AI in Smart Cities: Privacy, Trust and Ethics

When we think about the use of Artificial Intelligence (AI) in a smart city context, one of the primary issues that come up are around the privacy of citizens. But there are quite a number of other issues that can arise, especially around the areas of fairness, safety, bias and transparency. In this article I will explore some of the tangible possibilities where AI-enabled solutions can trigger adverse outcomes with a lack of due process and awareness to be able to address them.


Technology has always brought about societal changes. Why is it then that, this time around with AI, these issues become more relevant? This wave of automation is driven by a replacement of decision-making based on observed patterns whereas previous automation waves relied heavily on pre-programmed rules with a defined output possibility space. In a learning system that defines these “rules” as it analyzes patterns, there is a distinct possibility of unintended outcomes. The other thing that makes a deeper investigation pertinent is the rapid pace and pervasiveness with which A.I. solutions are being developed and deployed.

Predictive or automated policing enabled by smart sensors deployed across the city is something that sounds like a scene right out of Minority Report yet this is something that is already taking place at a prototypical stage in cities in China. In Chinese cities, law enforcement officers are equipped with tools that, when combined with mass surveillance powering facial recognition, give them the ability to bring up your entire public record with the blink of an eye. This is not only a case of intrusion of privacy but also a scenario that will hamper free movement of residents and change their interaction with the urban landscape. One of the key questions one needs to answer is how might we use such solutions to heighten security while still protecting citizens’ rights?

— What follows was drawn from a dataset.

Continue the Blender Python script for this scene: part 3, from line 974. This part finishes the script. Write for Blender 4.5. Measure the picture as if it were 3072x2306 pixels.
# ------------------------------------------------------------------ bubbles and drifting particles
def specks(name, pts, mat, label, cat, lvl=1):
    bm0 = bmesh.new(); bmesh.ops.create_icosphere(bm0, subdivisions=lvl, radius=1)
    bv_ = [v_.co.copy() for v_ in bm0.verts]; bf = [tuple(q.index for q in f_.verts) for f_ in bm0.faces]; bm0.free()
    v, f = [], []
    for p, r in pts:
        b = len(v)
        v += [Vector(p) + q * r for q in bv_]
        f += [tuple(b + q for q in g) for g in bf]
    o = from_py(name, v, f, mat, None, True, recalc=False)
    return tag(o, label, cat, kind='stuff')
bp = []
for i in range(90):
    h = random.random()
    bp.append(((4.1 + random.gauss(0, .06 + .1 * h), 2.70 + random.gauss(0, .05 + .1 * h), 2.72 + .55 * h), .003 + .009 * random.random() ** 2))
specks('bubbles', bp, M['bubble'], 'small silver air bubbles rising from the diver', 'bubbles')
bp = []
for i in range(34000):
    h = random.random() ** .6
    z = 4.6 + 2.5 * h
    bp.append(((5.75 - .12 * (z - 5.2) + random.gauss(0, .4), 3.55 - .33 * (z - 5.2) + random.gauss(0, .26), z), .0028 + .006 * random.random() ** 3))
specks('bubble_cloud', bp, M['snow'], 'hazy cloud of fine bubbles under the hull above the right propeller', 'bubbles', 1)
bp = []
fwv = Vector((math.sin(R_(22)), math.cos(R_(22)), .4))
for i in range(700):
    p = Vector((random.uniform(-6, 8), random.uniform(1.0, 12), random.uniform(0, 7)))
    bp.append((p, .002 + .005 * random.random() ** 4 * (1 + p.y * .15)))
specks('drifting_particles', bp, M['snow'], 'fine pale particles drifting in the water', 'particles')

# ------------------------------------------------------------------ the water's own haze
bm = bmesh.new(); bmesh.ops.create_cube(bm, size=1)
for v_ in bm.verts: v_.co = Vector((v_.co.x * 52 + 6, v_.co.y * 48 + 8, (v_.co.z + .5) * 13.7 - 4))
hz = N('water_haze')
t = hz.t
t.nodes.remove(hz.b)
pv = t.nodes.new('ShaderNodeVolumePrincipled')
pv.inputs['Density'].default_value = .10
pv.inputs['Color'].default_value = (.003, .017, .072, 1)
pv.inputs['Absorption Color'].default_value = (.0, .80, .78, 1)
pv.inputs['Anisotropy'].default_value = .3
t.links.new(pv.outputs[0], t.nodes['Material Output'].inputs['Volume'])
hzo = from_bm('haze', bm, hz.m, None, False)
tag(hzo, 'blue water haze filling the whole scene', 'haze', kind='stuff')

Internet of Things (IoT) sensors are growing in prevalence enabling things like real-time monitoring of air, water and soil quality. In addition, such devices can also be used to assess road conditions (e.g. presence of potholes) and conditions of community parks (e.g. via proxies of monitoring unwanted plant growth, park visits, etc.). There is no doubt that these devices present a great opportunity for city officials to provide anticipatory governance – taking actions to address potential problems with city infrastructure before they even arise!